BEGIN

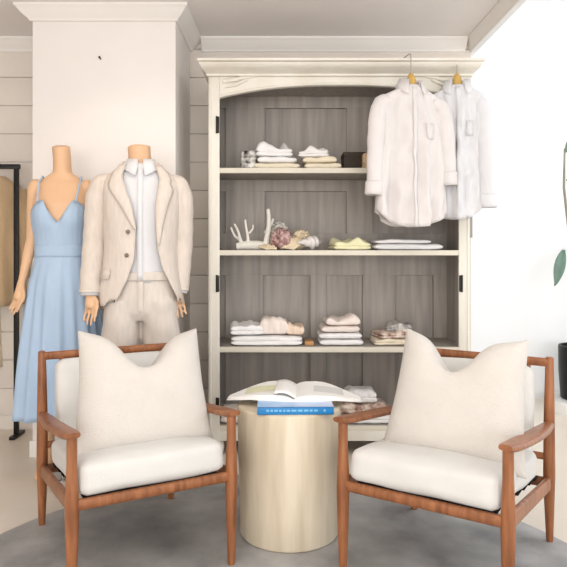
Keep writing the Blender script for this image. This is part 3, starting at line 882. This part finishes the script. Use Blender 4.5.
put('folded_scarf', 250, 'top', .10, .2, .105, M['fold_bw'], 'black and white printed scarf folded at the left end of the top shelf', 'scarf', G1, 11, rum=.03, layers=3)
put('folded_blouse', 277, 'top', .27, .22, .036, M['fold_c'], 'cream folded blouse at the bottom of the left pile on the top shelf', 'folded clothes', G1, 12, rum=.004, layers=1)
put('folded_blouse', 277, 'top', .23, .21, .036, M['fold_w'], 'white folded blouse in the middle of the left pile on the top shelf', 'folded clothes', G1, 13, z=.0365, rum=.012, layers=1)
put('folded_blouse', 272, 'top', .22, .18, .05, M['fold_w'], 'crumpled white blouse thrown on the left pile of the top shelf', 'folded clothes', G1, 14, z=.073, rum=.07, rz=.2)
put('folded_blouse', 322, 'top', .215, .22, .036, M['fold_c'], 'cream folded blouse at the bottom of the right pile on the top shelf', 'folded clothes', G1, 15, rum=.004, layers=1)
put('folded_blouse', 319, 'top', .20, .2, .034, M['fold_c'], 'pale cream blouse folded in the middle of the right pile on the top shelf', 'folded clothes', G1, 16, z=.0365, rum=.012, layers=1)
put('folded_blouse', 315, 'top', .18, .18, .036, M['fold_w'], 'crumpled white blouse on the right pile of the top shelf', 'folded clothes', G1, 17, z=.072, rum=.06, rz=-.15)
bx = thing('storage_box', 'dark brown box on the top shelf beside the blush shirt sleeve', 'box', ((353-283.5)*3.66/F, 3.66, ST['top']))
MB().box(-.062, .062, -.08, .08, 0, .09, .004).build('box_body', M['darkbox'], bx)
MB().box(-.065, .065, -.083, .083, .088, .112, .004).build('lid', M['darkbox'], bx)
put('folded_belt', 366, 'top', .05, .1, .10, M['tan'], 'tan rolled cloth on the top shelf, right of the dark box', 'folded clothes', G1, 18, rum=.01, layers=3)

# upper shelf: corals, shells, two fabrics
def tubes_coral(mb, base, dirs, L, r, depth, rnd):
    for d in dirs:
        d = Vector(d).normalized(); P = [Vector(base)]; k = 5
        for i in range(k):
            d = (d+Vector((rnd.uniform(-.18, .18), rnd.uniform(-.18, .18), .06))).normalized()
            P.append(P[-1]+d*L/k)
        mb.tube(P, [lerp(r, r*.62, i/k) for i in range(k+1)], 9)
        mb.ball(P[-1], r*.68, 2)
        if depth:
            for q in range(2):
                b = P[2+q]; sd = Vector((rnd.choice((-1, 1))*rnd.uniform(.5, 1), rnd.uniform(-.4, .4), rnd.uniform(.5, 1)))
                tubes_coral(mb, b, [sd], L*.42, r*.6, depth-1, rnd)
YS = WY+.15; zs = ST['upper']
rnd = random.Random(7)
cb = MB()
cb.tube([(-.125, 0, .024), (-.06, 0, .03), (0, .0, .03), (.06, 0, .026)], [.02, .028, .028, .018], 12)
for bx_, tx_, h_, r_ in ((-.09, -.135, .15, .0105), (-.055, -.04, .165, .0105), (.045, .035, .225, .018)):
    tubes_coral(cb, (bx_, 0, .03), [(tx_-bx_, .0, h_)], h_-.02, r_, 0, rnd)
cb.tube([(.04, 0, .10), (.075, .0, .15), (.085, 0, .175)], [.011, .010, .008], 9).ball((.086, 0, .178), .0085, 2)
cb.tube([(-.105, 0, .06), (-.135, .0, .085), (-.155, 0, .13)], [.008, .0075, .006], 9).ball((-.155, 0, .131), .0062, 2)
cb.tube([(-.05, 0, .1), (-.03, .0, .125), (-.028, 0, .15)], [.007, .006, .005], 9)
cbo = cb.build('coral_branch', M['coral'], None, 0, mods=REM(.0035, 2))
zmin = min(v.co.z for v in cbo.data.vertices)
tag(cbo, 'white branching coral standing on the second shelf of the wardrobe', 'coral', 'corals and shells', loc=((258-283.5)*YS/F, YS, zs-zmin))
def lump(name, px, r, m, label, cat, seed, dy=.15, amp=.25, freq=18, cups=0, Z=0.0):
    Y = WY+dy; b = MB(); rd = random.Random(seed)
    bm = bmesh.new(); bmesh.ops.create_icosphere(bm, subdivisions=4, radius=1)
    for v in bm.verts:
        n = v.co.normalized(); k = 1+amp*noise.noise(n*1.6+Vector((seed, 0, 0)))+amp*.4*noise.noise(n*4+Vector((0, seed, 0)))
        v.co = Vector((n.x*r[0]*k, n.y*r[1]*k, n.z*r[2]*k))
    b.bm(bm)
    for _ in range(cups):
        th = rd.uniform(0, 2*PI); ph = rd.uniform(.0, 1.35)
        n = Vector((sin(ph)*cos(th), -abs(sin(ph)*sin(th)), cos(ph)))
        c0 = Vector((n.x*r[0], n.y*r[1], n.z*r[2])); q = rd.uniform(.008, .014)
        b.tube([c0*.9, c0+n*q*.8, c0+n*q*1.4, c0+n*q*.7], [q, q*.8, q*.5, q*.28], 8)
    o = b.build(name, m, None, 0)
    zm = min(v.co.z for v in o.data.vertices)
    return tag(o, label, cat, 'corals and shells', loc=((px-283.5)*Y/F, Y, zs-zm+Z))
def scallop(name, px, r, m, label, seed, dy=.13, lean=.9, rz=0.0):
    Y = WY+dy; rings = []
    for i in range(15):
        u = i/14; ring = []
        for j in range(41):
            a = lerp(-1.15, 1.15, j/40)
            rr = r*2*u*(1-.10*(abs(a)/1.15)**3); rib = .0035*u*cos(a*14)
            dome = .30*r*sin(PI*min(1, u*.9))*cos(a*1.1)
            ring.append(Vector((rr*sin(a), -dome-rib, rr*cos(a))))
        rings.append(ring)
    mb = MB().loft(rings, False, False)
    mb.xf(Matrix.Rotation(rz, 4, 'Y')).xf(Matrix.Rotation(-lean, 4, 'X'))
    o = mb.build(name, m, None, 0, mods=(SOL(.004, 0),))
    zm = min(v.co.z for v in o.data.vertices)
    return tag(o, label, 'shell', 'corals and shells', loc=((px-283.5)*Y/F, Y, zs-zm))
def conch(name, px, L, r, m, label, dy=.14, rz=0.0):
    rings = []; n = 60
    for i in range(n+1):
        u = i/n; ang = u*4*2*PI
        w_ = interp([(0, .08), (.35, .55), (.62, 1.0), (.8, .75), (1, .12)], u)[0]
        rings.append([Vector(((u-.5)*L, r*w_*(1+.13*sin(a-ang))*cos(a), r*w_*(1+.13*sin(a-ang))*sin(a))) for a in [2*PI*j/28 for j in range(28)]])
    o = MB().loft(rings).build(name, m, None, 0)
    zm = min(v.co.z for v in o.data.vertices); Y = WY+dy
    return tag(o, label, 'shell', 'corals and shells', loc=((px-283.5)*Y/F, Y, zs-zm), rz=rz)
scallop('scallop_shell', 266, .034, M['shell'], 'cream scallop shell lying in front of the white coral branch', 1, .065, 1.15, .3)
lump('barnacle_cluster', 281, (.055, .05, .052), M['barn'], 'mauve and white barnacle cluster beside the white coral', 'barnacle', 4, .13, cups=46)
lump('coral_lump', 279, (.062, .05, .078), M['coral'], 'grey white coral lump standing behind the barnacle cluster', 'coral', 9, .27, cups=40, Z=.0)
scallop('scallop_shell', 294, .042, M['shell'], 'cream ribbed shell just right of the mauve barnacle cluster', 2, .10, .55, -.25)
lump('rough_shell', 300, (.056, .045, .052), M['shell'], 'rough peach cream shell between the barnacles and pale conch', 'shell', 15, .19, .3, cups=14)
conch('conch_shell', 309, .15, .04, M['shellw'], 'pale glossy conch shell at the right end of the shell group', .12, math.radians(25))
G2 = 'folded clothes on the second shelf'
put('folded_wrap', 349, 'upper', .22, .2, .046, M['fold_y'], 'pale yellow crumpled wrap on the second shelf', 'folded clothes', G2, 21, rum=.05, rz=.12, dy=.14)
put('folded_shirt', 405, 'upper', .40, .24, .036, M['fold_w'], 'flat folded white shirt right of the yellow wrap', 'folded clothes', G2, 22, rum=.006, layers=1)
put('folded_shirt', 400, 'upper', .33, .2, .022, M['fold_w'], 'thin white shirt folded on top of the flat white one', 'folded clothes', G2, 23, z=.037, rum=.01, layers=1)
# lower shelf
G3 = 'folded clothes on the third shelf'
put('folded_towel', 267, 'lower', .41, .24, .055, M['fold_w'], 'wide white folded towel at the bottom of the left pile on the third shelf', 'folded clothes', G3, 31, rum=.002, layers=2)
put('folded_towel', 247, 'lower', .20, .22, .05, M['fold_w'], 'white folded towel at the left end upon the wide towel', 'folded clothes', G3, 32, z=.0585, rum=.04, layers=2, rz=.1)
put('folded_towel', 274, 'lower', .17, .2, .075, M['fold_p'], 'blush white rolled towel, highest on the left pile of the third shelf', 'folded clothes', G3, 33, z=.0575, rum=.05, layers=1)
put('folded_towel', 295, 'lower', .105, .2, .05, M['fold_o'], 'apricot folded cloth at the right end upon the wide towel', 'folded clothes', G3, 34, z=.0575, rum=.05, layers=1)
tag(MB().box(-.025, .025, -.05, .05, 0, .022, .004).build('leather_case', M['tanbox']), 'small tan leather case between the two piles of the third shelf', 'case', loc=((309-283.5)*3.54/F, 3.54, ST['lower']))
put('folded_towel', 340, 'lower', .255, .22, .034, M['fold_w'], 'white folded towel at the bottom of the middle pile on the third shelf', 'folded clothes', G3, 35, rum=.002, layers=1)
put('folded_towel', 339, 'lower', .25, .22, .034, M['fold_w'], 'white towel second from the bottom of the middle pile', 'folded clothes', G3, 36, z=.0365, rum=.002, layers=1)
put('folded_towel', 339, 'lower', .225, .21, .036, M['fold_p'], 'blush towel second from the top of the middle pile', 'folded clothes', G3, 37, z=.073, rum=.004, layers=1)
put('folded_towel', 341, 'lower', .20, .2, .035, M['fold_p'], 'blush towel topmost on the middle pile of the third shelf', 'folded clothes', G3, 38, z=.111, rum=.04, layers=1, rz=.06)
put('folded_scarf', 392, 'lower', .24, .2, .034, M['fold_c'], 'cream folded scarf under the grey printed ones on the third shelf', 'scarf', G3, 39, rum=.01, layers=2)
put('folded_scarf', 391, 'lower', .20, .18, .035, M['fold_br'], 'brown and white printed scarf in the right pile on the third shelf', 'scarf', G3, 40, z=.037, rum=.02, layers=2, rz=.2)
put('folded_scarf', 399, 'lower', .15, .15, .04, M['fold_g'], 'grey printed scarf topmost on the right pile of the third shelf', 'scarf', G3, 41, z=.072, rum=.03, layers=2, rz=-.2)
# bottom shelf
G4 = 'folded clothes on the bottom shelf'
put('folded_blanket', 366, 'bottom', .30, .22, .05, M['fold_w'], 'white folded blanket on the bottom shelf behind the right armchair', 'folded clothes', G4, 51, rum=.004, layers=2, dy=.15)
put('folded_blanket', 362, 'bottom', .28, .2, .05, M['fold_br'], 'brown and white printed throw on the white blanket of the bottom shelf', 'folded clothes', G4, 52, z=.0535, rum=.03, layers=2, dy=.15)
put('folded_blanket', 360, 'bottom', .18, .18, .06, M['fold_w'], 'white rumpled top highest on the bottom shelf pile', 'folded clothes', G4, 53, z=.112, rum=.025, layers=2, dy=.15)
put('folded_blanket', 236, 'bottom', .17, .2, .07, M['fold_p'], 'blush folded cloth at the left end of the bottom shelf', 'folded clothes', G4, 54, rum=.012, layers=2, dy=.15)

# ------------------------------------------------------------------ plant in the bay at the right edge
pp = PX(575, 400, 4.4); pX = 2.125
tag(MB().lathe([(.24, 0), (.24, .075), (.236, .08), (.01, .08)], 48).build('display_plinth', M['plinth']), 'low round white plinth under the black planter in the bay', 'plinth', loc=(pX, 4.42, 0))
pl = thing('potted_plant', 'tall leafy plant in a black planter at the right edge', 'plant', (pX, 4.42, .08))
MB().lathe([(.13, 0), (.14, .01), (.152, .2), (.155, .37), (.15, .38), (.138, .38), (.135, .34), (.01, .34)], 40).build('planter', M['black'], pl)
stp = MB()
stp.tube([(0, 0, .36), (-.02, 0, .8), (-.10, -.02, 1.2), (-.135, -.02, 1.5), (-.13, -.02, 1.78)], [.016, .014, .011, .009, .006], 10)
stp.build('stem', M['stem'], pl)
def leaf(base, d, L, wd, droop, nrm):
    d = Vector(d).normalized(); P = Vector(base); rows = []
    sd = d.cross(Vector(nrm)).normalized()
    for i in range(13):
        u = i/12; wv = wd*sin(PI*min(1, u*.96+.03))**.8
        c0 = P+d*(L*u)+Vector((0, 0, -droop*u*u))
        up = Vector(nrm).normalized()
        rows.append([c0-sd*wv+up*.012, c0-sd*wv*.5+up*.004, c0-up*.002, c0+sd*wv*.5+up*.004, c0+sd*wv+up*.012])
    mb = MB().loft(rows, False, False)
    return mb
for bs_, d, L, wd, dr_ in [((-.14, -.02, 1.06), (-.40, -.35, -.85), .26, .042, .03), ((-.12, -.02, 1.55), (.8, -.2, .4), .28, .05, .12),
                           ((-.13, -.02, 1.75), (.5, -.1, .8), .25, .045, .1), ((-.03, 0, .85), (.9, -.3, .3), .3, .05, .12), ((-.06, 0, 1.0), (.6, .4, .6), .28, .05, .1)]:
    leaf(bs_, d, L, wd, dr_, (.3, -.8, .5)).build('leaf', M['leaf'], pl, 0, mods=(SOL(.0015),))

END

• **Exercise instructions**
Transcribe the opening line of the listing above, please, and every line after it through the line with "put('folded_belt', 366, 'top', .05, .1, .10, M['tan'], 'tan", word for word, without pictures.

• **Exercise result**
Keep writing the Blender script for this image. This is part 3, starting at line 882. This part finishes the script. Use Blender 4.5.
put('folded_scarf', 250, 'top', .10, .2, .105, M['fold_bw'], 'black and white printed scarf folded at the left end of the top shelf', 'scarf', G1, 11, rum=.03, layers=3)
put('folded_blouse', 277, 'top', .27, .22, .036, M['fold_c'], 'cream folded blouse at the bottom of the left pile on the top shelf', 'folded clothes', G1, 12, rum=.004, layers=1)
put('folded_blouse', 277, 'top', .23, .21, .036, M['fold_w'], 'white folded blouse in the middle of the left pile on the top shelf', 'folded clothes', G1, 13, z=.0365, rum=.012, layers=1)
put('folded_blouse', 272, 'top', .22, .18, .05, M['fold_w'], 'crumpled white blouse thrown on the left pile of the top shelf', 'folded clothes', G1, 14, z=.073, rum=.07, rz=.2)
put('folded_blouse', 322, 'top', .215, .22, .036, M['fold_c'], 'cream folded blouse at the bottom of the right pile on the top shelf', 'folded clothes', G1, 15, rum=.004, layers=1)
put('folded_blouse', 319, 'top', .20, .2, .034, M['fold_c'], 'pale cream blouse folded in the middle of the right pile on the top shelf', 'folded clothes', G1, 16, z=.0365, rum=.012, layers=1)
put('folded_blouse', 315, 'top', .18, .18, .036, M['fold_w'], 'crumpled white blouse on the right pile of the top shelf', 'folded clothes', G1, 17, z=.072, rum=.06, rz=-.15)
bx = thing('storage_box', 'dark brown box on the top shelf beside the blush shirt sleeve', 'box', ((353-283.5)*3.66/F, 3.66, ST['top']))
MB().box(-.062, .062, -.08, .08, 0, .09, .004).build('box_body', M['darkbox'], bx)
MB().box(-.065, .065, -.083, .083, .088, .112, .004).build('lid', M['darkbox'], bx)
put('folded_belt', 366, 'top', .05, .1, .10, M['tan'], 'tan rolled cloth on the top shelf, right of the dark box', 'folded clothes', G1, 18, rum=.01, layers=3)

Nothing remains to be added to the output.